SCVNGR copies Foursquare AmEx deal, beats it
LevelUp, daily deals with game mechanics, adds American Express integration for automatic rewards
The future of commerce is barreling towards us faster than anyone expected.
Riding on the coattails of Foursquare’s partnership with American Express piloted at SXSW, location-based game platform SCVNGR announced today its own partnership with the credit card company, which automatically rewards consumers who buy daily deals through LevelUp and redeem the deal with their AmEx card.
LevelUp, which SCVNGR infused with its own brand of game mechanics, offers daily deals just like Groupon, LivingSocial and all the clones. Now, with the service’s new AmEx partnership, customers who purchase a deal through the site don’t need to print anything out or even mention anything to the cashier when they make their purchase.

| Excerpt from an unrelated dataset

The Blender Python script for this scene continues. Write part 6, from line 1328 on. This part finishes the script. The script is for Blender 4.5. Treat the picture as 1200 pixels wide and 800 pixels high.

They just pick up whatever they wanted, swipe their AmEx card and LevelUp takes care of the rest.
For example, the deal offered today for consumers in San Francisco: spend $10 and get a $20 value to use toward jeans and accessories at the Levi’s store downtown. Buy the deal, wander over to the store, buy some jeans with your AmEx and see the discount credited to your account.
AmEx VP of Global Marketing Capabilities David Wolf says this LevelUp integration is made possible by the company’s “Smart Offer Engine,” which also powered Foursquare’s similar program introduced at SXSW.
The new partners are calling their offering the first paperless daily deal redemption system, but that’s not entirely accurate. As I mentioned above, Foursquare has already been experimenting with a program that rewards consumers with $5 simply for checking in to a participating establishment and using an American Express card for their purchase.
Okay, Foursquare doesn’t offer daily deals yet, but Groupon does, and deals purchased there have been redeemable via a mobile device for a long while now. Totally paperless.
In somewhat related news, Foursquare today updated its API to bring it up to speed with version 3.0 of the app, which launched a couple months ago. Third-party developers now have a number of new tools at their disposal: Explore (which recommends new places to users), the new Leaderboard and post-check-in Leaderboard information.
Around 10,000 developers currently use the Foursquare API, the company tells me.